• [Short task]
Show each line that has the string "scene" in it.

• [Recorded data]

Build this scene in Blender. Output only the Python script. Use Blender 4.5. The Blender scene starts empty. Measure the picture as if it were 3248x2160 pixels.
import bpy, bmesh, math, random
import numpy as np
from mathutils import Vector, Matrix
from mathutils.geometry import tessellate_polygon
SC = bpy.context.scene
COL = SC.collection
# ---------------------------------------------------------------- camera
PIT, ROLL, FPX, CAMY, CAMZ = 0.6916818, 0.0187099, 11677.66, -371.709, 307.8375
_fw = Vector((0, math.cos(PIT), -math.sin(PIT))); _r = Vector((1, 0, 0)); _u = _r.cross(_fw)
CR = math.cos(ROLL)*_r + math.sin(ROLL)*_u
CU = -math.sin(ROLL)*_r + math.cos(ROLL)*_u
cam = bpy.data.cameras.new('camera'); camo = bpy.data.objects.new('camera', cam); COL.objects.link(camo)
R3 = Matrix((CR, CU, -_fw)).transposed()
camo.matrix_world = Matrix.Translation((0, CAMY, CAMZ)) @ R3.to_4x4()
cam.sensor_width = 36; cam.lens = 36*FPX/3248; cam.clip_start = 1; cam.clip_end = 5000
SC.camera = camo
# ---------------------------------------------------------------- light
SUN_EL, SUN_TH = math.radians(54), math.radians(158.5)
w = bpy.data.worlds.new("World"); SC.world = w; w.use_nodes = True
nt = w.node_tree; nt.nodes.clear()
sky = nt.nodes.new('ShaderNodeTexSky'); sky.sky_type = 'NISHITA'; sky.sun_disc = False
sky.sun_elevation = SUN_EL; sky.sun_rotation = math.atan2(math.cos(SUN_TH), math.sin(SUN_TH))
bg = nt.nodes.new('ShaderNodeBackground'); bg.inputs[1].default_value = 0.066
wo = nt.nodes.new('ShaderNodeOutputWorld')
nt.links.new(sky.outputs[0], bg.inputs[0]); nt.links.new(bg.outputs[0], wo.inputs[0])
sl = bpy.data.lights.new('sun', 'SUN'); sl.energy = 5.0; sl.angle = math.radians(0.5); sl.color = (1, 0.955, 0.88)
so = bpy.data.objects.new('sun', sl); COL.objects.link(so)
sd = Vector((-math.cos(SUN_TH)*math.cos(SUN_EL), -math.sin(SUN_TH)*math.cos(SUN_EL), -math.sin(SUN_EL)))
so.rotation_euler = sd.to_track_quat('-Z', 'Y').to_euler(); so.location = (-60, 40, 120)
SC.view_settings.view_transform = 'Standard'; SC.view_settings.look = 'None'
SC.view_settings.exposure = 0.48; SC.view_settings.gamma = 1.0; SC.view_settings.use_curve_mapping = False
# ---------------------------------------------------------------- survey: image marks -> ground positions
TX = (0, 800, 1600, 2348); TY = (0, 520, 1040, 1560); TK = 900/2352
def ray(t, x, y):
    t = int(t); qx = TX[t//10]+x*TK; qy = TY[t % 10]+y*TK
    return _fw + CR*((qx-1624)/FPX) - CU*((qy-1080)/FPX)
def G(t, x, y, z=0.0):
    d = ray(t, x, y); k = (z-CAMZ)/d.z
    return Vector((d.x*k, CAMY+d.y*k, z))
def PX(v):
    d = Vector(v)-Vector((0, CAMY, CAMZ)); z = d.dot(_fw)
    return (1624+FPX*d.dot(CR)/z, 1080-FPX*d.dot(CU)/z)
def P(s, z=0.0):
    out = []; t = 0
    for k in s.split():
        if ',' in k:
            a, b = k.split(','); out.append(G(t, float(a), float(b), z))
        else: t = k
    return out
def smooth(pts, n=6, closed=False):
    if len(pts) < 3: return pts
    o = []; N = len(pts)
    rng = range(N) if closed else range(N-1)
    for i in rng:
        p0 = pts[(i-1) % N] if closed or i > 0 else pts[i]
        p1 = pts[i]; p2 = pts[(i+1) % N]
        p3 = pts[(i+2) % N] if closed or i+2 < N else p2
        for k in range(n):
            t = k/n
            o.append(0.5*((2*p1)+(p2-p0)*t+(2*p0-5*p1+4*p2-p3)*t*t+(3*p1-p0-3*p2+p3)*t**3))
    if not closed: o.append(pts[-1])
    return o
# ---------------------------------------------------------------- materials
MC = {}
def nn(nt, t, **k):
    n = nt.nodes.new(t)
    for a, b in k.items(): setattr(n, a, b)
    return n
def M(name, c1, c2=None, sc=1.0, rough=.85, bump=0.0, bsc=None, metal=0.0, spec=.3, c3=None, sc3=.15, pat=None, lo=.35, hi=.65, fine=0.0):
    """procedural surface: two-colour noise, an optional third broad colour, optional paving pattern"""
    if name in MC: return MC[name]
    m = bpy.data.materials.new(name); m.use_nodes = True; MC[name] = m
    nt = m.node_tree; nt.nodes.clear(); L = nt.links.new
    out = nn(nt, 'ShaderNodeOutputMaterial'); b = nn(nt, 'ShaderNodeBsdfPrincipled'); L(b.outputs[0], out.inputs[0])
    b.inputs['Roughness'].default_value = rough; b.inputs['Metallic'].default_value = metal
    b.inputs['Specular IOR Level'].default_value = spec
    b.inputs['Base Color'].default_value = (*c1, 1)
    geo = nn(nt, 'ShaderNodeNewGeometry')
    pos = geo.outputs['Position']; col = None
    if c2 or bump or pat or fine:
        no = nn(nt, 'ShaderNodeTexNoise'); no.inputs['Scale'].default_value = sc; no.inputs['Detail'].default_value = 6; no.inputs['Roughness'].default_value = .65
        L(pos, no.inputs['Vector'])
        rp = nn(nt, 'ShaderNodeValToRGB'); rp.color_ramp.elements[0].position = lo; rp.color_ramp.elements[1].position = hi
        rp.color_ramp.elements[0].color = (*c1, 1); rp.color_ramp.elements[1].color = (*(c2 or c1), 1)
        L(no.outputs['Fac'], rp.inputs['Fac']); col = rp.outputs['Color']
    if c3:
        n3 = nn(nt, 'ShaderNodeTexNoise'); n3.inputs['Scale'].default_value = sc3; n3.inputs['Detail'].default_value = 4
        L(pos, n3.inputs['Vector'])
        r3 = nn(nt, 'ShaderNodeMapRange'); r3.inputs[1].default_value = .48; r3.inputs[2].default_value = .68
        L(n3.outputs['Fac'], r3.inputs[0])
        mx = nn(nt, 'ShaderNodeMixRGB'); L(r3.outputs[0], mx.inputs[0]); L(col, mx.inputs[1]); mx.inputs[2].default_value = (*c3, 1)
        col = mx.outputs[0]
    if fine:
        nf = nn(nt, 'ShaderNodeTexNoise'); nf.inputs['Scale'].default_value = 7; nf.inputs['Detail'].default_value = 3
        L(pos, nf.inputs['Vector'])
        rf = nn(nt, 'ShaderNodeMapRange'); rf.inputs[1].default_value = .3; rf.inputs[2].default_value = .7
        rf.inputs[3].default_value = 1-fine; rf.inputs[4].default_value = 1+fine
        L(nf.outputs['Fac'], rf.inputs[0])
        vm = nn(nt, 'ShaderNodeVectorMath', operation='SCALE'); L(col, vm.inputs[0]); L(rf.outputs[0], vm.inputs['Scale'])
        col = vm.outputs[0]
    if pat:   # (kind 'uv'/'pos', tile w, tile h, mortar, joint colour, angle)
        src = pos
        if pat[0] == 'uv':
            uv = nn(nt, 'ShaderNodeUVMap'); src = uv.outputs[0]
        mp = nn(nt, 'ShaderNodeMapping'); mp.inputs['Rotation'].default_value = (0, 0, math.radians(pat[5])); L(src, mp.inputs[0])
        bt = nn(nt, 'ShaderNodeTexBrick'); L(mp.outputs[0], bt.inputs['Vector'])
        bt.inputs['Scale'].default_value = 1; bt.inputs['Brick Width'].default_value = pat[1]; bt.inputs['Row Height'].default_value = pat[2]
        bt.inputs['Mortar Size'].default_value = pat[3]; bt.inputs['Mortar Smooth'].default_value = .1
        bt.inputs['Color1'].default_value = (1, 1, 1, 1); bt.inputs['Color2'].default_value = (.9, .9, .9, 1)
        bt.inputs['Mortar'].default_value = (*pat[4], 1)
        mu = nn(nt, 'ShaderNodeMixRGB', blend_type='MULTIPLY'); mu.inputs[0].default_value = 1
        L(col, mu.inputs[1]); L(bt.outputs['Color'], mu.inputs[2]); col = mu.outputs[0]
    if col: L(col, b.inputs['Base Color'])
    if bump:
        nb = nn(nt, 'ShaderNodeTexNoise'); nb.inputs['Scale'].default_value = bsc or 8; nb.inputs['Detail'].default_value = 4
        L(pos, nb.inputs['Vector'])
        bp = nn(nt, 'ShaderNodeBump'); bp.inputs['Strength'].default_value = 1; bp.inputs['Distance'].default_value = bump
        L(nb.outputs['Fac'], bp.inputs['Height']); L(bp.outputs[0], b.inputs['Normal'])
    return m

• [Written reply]
Build this scene in Blender. Output only the Python script. Use Blender 4.5. The Blender scene starts empty. Measure the picture as if it were 3248x2160 pixels.
SC = bpy.context.scene